> Work instructions:
Copy out the complete listing, word for word.

> Available data:
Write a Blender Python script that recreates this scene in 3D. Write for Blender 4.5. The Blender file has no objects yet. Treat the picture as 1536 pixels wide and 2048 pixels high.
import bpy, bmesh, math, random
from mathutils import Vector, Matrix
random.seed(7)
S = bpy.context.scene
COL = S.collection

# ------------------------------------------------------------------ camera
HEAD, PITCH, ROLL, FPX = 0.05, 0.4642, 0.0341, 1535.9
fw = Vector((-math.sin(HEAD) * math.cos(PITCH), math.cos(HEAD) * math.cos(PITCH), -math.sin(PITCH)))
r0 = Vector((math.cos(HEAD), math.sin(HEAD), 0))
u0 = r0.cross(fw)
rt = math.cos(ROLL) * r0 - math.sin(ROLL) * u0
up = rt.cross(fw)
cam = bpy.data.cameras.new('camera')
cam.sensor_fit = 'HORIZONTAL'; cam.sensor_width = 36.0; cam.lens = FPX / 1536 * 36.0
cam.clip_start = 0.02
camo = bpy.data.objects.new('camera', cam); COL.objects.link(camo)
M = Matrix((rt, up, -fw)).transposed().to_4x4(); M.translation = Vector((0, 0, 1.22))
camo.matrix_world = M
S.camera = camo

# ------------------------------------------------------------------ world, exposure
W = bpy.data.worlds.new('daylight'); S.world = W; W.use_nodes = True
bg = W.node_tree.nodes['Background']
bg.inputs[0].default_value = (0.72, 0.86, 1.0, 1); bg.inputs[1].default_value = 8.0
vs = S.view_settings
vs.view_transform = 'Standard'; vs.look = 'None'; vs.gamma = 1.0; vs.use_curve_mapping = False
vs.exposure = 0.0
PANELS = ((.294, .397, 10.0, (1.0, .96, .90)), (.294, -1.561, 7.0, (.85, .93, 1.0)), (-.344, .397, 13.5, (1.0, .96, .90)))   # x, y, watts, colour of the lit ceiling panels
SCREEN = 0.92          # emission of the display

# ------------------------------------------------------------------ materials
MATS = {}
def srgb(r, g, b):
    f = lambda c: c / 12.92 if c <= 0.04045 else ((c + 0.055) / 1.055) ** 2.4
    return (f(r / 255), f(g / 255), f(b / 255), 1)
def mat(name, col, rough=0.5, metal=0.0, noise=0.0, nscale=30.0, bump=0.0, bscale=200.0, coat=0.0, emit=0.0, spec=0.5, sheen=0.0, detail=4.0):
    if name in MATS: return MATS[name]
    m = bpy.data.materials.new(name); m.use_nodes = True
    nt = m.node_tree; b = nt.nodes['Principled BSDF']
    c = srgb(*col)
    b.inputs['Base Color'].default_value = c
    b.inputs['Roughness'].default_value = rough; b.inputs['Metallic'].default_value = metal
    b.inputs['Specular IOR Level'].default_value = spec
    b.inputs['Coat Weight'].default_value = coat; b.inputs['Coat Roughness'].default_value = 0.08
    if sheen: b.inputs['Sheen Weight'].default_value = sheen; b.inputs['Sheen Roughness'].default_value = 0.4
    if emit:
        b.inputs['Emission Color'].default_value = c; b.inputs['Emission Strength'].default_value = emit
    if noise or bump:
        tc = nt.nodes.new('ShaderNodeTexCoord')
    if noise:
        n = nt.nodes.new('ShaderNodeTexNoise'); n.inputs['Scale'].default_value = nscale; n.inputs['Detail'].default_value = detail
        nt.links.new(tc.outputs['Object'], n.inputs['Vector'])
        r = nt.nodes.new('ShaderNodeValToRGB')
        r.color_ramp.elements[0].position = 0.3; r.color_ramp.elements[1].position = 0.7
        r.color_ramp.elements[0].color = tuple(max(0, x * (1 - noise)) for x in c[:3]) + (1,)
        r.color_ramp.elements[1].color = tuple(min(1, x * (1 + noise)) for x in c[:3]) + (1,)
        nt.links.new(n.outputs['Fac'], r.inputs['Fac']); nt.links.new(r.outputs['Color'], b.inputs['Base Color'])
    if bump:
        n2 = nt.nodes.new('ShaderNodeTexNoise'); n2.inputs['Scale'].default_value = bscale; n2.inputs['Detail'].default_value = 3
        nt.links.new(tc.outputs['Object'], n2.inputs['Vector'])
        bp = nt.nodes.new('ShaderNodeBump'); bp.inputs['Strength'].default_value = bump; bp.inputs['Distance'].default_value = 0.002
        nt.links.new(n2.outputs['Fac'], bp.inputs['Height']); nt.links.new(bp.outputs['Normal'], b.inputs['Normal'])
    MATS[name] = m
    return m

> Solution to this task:
Write a Blender Python script that recreates this scene in 3D. Write for Blender 4.5. The Blender file has no objects yet. Treat the picture as 1536 pixels wide and 2048 pixels high.
import bpy, bmesh, math, random
from mathutils import Vector, Matrix
random.seed(7)
S = bpy.context.scene
COL = S.collection

# ------------------------------------------------------------------ camera
HEAD, PITCH, ROLL, FPX = 0.05, 0.4642, 0.0341, 1535.9
fw = Vector((-math.sin(HEAD) * math.cos(PITCH), math.cos(HEAD) * math.cos(PITCH), -math.sin(PITCH)))
r0 = Vector((math.cos(HEAD), math.sin(HEAD), 0))
u0 = r0.cross(fw)
rt = math.cos(ROLL) * r0 - math.sin(ROLL) * u0
up = rt.cross(fw)
cam = bpy.data.cameras.new('camera')
cam.sensor_fit = 'HORIZONTAL'; cam.sensor_width = 36.0; cam.lens = FPX / 1536 * 36.0
cam.clip_start = 0.02
camo = bpy.data.objects.new('camera', cam); COL.objects.link(camo)
M = Matrix((rt, up, -fw)).transposed().to_4x4(); M.translation = Vector((0, 0, 1.22))
camo.matrix_world = M
S.camera = camo

# ------------------------------------------------------------------ world, exposure
W = bpy.data.worlds.new('daylight'); S.world = W; W.use_nodes = True
bg = W.node_tree.nodes['Background']
bg.inputs[0].default_value = (0.72, 0.86, 1.0, 1); bg.inputs[1].default_value = 8.0
vs = S.view_settings
vs.view_transform = 'Standard'; vs.look = 'None'; vs.gamma = 1.0; vs.use_curve_mapping = False
vs.exposure = 0.0
PANELS = ((.294, .397, 10.0, (1.0, .96, .90)), (.294, -1.561, 7.0, (.85, .93, 1.0)), (-.344, .397, 13.5, (1.0, .96, .90)))   # x, y, watts, colour of the lit ceiling panels
SCREEN = 0.92          # emission of the display

# ------------------------------------------------------------------ materials
MATS = {}
def srgb(r, g, b):
    f = lambda c: c / 12.92 if c <= 0.04045 else ((c + 0.055) / 1.055) ** 2.4
    return (f(r / 255), f(g / 255), f(b / 255), 1)
def mat(name, col, rough=0.5, metal=0.0, noise=0.0, nscale=30.0, bump=0.0, bscale=200.0, coat=0.0, emit=0.0, spec=0.5, sheen=0.0, detail=4.0):
    if name in MATS: return MATS[name]
    m = bpy.data.materials.new(name); m.use_nodes = True
    nt = m.node_tree; b = nt.nodes['Principled BSDF']
    c = srgb(*col)
    b.inputs['Base Color'].default_value = c
    b.inputs['Roughness'].default_value = rough; b.inputs['Metallic'].default_value = metal
    b.inputs['Specular IOR Level'].default_value = spec
    b.inputs['Coat Weight'].default_value = coat; b.inputs['Coat Roughness'].default_value = 0.08
    if sheen: b.inputs['Sheen Weight'].default_value = sheen; b.inputs['Sheen Roughness'].default_value = 0.4
    if emit:
        b.inputs['Emission Color'].default_value = c; b.inputs['Emission Strength'].default_value = emit
    if noise or bump:
        tc = nt.nodes.new('ShaderNodeTexCoord')
    if noise:
        n = nt.nodes.new('ShaderNodeTexNoise'); n.inputs['Scale'].default_value = nscale; n.inputs['Detail'].default_value = detail
        nt.links.new(tc.outputs['Object'], n.inputs['Vector'])
        r = nt.nodes.new('ShaderNodeValToRGB')
        r.color_ramp.elements[0].position = 0.3; r.color_ramp.elements[1].position = 0.7
        r.color_ramp.elements[0].color = tuple(max(0, x * (1 - noise)) for x in c[:3]) + (1,)
        r.color_ramp.elements[1].color = tuple(min(1, x * (1 + noise)) for x in c[:3]) + (1,)
        nt.links.new(n.outputs['Fac'], r.inputs['Fac']); nt.links.new(r.outputs['Color'], b.inputs['Base Color'])
    if bump:
        n2 = nt.nodes.new('ShaderNodeTexNoise'); n2.inputs['Scale'].default_value = bscale; n2.inputs['Detail'].default_value = 3
        nt.links.new(tc.outputs['Object'], n2.inputs['Vector'])
        bp = nt.nodes.new('ShaderNodeBump'); bp.inputs['Strength'].default_value = bump; bp.inputs['Distance'].default_value = 0.002
        nt.links.new(n2.outputs['Fac'], bp.inputs['Height']); nt.links.new(bp.outputs['Normal'], b.inputs['Normal'])
    MATS[name] = m
    return m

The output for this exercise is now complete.